With the Massacre of 1862 still fresh in their minds, some of the citizens wished to attack the camp and exterminate the Indians at once without warning.  But wiser advice prevailed and it was decided to first investigate the matter.

Little Beaver met the accusation with a request to see the men so savagely attacked, and further inquiry brought to light that the two men had not even seen the Indians, but that the wounded man's cuts were received from falling into a grain cradle.

Another favorite story of Mr. Hunter's has to do with early days at New City.  Fugina's tavern was then the gathering place of many a roisterer, and also of many a Polish farmer who came here to take his joys more quietly, and to talk over affairs in their native land.

One day the fun was waxing furious, when the men on mischief bent, took some dry goods that were hanging on a line in Fugina's store.  The Polish people informed Mr. Fugina, and a race riot ensued.  One of the men even fired shots into the crowd from outside the window, injuring one of the participants in the affair.
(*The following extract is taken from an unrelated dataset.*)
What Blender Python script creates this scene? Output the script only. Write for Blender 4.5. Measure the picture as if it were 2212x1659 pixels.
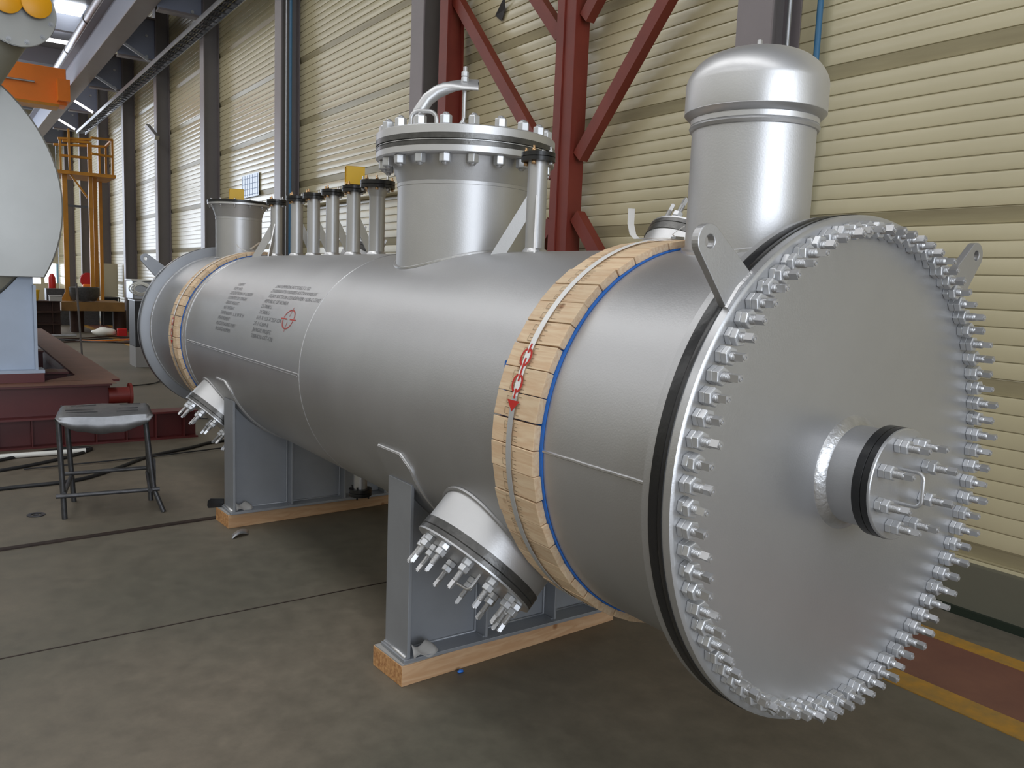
import bpy, bmesh, math, random
from mathutils import Vector, Matrix
random.seed(7)
PI = math.pi
for o in list(bpy.data.objects):
    bpy.data.objects.remove(o)
S = bpy.context.scene
COL = S.collection

# ---------------------------------------------------------------- camera
ZC = 1.2856                      # height of the vessel's axis
cam_d = bpy.data.cameras.new('camera')
cam = bpy.data.objects.new('camera', cam_d); COL.objects.link(cam)
cam_d.sensor_width = 36; cam_d.sensor_fit = 'HORIZONTAL'
cam_d.lens = 1752.5 / 2212 * 36
cam_d.clip_start = .05; cam_d.clip_end = 200
yaw, pitch, roll = .6173, -.123, .0393
F = Vector((math.sin(yaw)*math.cos(pitch), math.cos(yaw)*math.cos(pitch), math.sin(pitch)))
r0 = Vector((math.cos(yaw), -math.sin(yaw), 0)); u0 = r0.cross(F)
Rv = r0*math.cos(roll) + u0*math.sin(roll); Uv = u0*math.cos(roll) - r0*math.sin(roll)
M = Matrix((Rv, Uv, -F)).transposed().to_4x4()
M.translation = Vector((-2.2674, -1.3887, 1.8199))
cam.matrix_world = M
S.camera = cam

# ---------------------------------------------------------------- world, light, exposure
w = bpy.data.worlds.new('world'); S.world = w; w.use_nodes = True
w.node_tree.nodes['Background'].inputs[0].default_value = (.75, .85, 1, 1)
w.node_tree.nodes['Background'].inputs[1].default_value = .6
S.view_settings.view_transform = 'Standard'; S.view_settings.look = 'None'
S.view_settings.gamma = 1; S.view_settings.exposure = 0.0
S.view_settings.use_curve_mapping = False

def area(name, loc, rot, sx, sy, rad, color):
    l = bpy.data.lights.new(name, 'AREA'); l.shape = 'RECTANGLE'; l.size = sx; l.size_y = sy
    l.energy = rad * PI * sx * sy; l.color = color
    o = bpy.data.objects.new(name, l); COL.objects.link(o); o.location = loc; o.rotation_euler = rot
    return o
# daylight through the roof lights, the open doors of both end walls and the high glazing opposite
area('roof_light_daylight', (-3.2, 17, 9.2), (0, 0, 0), 2.4, 52, 3.0, (1, .985, .95))
area('roof_light_daylight', (-10, 17, 9.2), (0, 0, 0), 2.6, 52, 3.0, (1, .985, .95))
area('near_door_daylight', (-2.2, -9.9, 3.3), (PI/2, 0, 0), 8.6, 6.0, 4.4, (.86, .92, 1))
area('far_door_daylight', (-7.0, 43.9, 4.5), (-PI/2, 0, 0), 11.0, 8.4, 5.5, (.80, .88, 1))
area('left_glazing_daylight', (-13.8, 15, 6.4), (0, -PI/2, 0), 2.6, 50, .7, (.92, .96, 1))

# ---------------------------------------------------------------- materials
def srgb(r, g, b):
    f = lambda c: (c/255/12.92) if c/255 <= .04045 else ((c/255+.055)/1.055)**2.4
    return (f(r), f(g), f(b), 1)
MATS = {}
def mat(name, col, metal=0.0, rough=.5, var=.0, vscale=4.0, bump=0.0, bscale=60.0, col2=None, stretch=None, spec=.5, rvar=0.0, emit=None, estr=0, alpha=None, coat=0):
    m = bpy.data.materials.new(name); m.use_nodes = True; nt = m.node_tree; b = nt.nodes['Principled BSDF']
    b.inputs['Base Color'].default_value = col; b.inputs['Metallic'].default_value = metal
    b.inputs['Roughness'].default_value = rough; b.inputs['Specular IOR Level'].default_value = spec
    if coat: b.inputs['Coat Weight'].default_value = coat; b.inputs['Coat Roughness'].default_value = .25
    if emit: b.inputs['Emission Color'].default_value = emit; b.inputs['Emission Strength'].default_value = estr
    if alpha is not None: b.inputs['Alpha'].default_value = alpha
    tc = nt.nodes.new('ShaderNodeTexCoord'); mp = nt.nodes.new('ShaderNodeMapping')
    nt.links.new(tc.outputs['Object'], mp.inputs[0])
    if stretch: mp.inputs['Scale'].default_value = stretch
    if var or col2 or rvar:
        n = nt.nodes.new('ShaderNodeTexNoise'); n.inputs['Scale'].default_value = vscale; n.inputs['Detail'].default_value = 6
        n.inputs['Roughness'].default_value = .6
        nt.links.new(mp.outputs[0], n.inputs[0])
        cr = nt.nodes.new('ShaderNodeValToRGB'); cr.color_ramp.elements[0].position = .32; cr.color_ramp.elements[1].position = .68
        c2 = col2 or tuple(min(1, c*(1+var)) for c in col[:3]) + (1,)
        c1 = col if col2 else tuple(c*(1-var) for c in col[:3]) + (1,)
        cr.color_ramp.elements[0].color = c1; cr.color_ramp.elements[1].color = c2
        nt.links.new(n.outputs[0], cr.inputs[0]); nt.links.new(cr.outputs[0], b.inputs['Base Color'])
        if rvar:
            mr = nt.nodes.new('ShaderNodeMapRange'); mr.inputs[3].default_value = rough-rvar; mr.inputs[4].default_value = rough+rvar
            mr.inputs[1].default_value = .3; mr.inputs[2].default_value = .7
            nt.links.new(n.outputs[0], mr.inputs[0]); nt.links.new(mr.outputs[0], b.inputs['Roughness'])
    if bump:
        n2 = nt.nodes.new('ShaderNodeTexNoise'); n2.inputs['Scale'].default_value = bscale; n2.inputs['Detail'].default_value = 3
        nt.links.new(mp.outputs[0], n2.inputs[0])
        bp = nt.nodes.new('ShaderNodeBump'); bp.inputs['Strength'].default_value = bump; bp.inputs['Distance'].default_value = .002
        nt.links.new(n2.outputs[0], bp.inputs['Height']); nt.links.new(bp.outputs[0], b.inputs['Normal'])
    MATS[name] = m
    return m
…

Order was finally restored and wholesale arrests were made.  The hearing was held one winter night at the Cripps school house, before George W. Parsons, a justice of the peace.  The prisoners were defended by G. Y. Freeman of Galesville, while Edward Lees of Buffalo County looked after Mr. Fugina's interests.  A number of the prisoners were bound over, but were later acquitted by the Circuit Court.

So interested had the spectators become in the trial that they had not observed the heavily falling snow, and when they started home after midnight they had to find their way to their distant homes through snow which was above their knees.